# START OF Data extract
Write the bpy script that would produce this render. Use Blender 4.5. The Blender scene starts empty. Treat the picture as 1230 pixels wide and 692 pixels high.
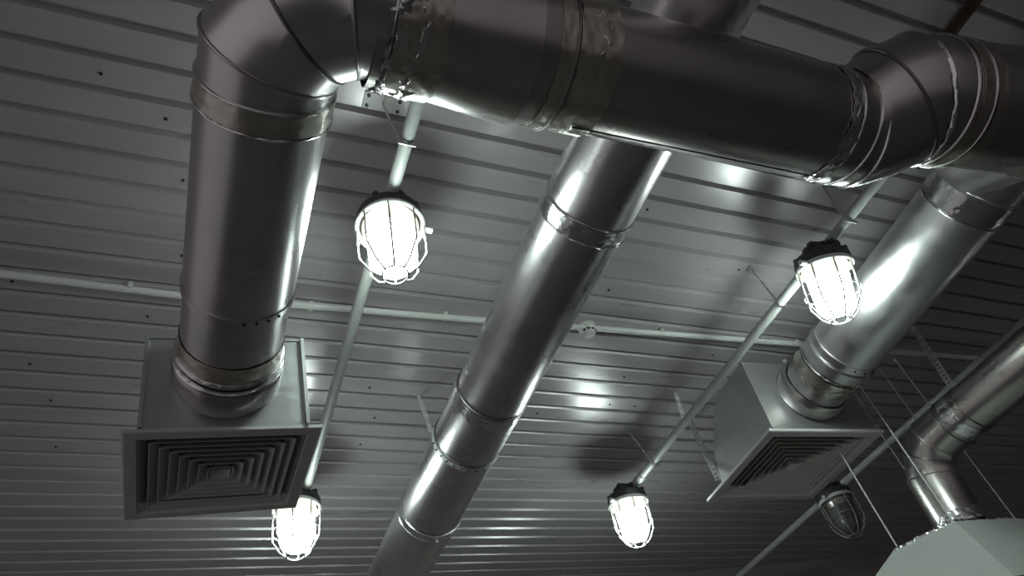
import bpy, bmesh, math, random
from mathutils import Vector, Matrix, Euler, noise
random.seed(7)
PI = math.pi
# ------------------------------------------------------------------ camera
# world frame: origin at the camera, Z up, X along the ceiling ribs, Y along the hanging conduits
sc = bpy.context.scene
COL = sc.collection
cam_d = bpy.data.cameras.new('camera'); cam = bpy.data.objects.new('camera', cam_d); COL.objects.link(cam)
cam_d.sensor_width = 36; cam_d.lens = 851/1230*36; cam_d.clip_start = .02; cam_d.clip_end = 60
u1 = Vector((2168, 283, 851)).normalized()
u2 = Vector((-465, 1004, 851)); u2 = (u2 - u1*u2.dot(u1)).normalized()
un = u1.cross(u2)
M3 = Matrix(((u1.x, -u1.y, -u1.z), (u2.x, -u2.y, -u2.z), (un.x, -un.y, -un.z)))
cam.matrix_world = M3.to_4x4()
sc.camera = cam
# ------------------------------------------------------------------ world, exposure
w = bpy.data.worlds.new('world'); sc.world = w; w.use_nodes = True
# added ambient glow in place of the unbuilt room: paler behind the camera and to its left, dark to the right
_n, _l = w.node_tree.nodes, w.node_tree.links
_tc = _n.new('ShaderNodeTexCoord'); _dp = _n.new('ShaderNodeVectorMath'); _dp.operation = 'DOT_PRODUCT'
_dp.inputs[1].default_value = (-.93, -.36, 0)
_mr = _n.new('ShaderNodeMapRange'); _mr.inputs[1].default_value = -.3; _mr.inputs[2].default_value = 1
_mr.inputs[3].default_value = .018; _mr.inputs[4].default_value = .28
_l.new(_tc.outputs['Generated'], _dp.inputs[0]); _l.new(_dp.outputs['Value'], _mr.inputs[0])
_n['Background'].inputs[0].default_value = (1, .94, .95, 1); _l.new(_mr.outputs[0], _n['Background'].inputs[1])
sc.view_settings.view_transform = 'Standard'; sc.view_settings.look = 'None'
sc.view_settings.exposure = .08; sc.view_settings.gamma = 1; sc.view_settings.use_curve_mapping = False
LAMP_POWER = 46.0
LAMP_COLOUR = (.84, 1.0, .95)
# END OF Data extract
* Exercise goal *
Report every line containing the word "scene" from the listing above.

* Response *
Write the bpy script that would produce this render. Use Blender 4.5. The Blender scene starts empty. Treat the picture as 1230 pixels wide and 692 pixels high.
sc = bpy.context.scene